What to produce ▸ Copy out the entries below precisely; nothing is to be omitted.

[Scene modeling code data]
# # # # #

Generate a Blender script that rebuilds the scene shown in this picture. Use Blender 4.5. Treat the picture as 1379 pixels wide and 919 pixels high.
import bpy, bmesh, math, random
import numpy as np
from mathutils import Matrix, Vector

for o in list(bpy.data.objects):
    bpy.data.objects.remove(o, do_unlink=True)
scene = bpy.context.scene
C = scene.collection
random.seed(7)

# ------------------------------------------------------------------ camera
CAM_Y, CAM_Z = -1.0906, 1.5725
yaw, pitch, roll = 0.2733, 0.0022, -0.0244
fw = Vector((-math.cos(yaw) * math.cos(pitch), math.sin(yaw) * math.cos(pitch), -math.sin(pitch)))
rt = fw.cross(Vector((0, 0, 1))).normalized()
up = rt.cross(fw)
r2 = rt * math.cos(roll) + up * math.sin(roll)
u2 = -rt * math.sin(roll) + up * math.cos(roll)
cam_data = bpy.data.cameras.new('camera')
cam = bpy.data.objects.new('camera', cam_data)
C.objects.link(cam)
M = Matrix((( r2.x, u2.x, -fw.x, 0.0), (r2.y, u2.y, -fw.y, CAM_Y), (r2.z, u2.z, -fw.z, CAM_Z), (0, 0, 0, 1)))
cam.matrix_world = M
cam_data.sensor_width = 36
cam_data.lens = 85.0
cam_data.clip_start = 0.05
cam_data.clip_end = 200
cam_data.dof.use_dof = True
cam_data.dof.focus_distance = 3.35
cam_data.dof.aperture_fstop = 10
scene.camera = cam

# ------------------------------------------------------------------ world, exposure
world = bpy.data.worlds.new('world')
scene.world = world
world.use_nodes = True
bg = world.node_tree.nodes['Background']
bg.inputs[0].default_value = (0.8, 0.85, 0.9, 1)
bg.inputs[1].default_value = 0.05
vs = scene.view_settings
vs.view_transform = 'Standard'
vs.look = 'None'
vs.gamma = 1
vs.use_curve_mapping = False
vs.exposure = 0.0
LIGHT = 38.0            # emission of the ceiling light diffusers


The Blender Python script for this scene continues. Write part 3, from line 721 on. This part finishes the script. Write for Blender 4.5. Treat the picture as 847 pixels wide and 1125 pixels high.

# # # # #

Full answer ▸
Generate a Blender script that rebuilds the scene shown in this picture. Use Blender 4.5. Treat the picture as 1379 pixels wide and 919 pixels high.
import bpy, bmesh, math, random
import numpy as np
from mathutils import Matrix, Vector

for o in list(bpy.data.objects):
    bpy.data.objects.remove(o, do_unlink=True)
scene = bpy.context.scene
C = scene.collection
random.seed(7)

# ------------------------------------------------------------------ camera
CAM_Y, CAM_Z = -1.0906, 1.5725
yaw, pitch, roll = 0.2733, 0.0022, -0.0244
fw = Vector((-math.cos(yaw) * math.cos(pitch), math.sin(yaw) * math.cos(pitch), -math.sin(pitch)))
rt = fw.cross(Vector((0, 0, 1))).normalized()
up = rt.cross(fw)
r2 = rt * math.cos(roll) + up * math.sin(roll)
u2 = -rt * math.sin(roll) + up * math.cos(roll)
cam_data = bpy.data.cameras.new('camera')
cam = bpy.data.objects.new('camera', cam_data)
C.objects.link(cam)
M = Matrix((( r2.x, u2.x, -fw.x, 0.0), (r2.y, u2.y, -fw.y, CAM_Y), (r2.z, u2.z, -fw.z, CAM_Z), (0, 0, 0, 1)))
cam.matrix_world = M
cam_data.sensor_width = 36
cam_data.lens = 85.0
cam_data.clip_start = 0.05
cam_data.clip_end = 200
cam_data.dof.use_dof = True
cam_data.dof.focus_distance = 3.35
cam_data.dof.aperture_fstop = 10
scene.camera = cam

# ------------------------------------------------------------------ world, exposure
world = bpy.data.worlds.new('world')
scene.world = world
world.use_nodes = True
bg = world.node_tree.nodes['Background']
bg.inputs[0].default_value = (0.8, 0.85, 0.9, 1)
bg.inputs[1].default_value = 0.05
vs = scene.view_settings
vs.view_transform = 'Standard'
vs.look = 'None'
vs.gamma = 1
vs.use_curve_mapping = False
vs.exposure = 0.0
LIGHT = 38.0            # emission of the ceiling light diffusers


The Blender Python script for this scene continues. Write part 3, from line 721 on. This part finishes the script. Write for Blender 4.5. Treat the picture as 847 pixels wide and 1125 pixels high.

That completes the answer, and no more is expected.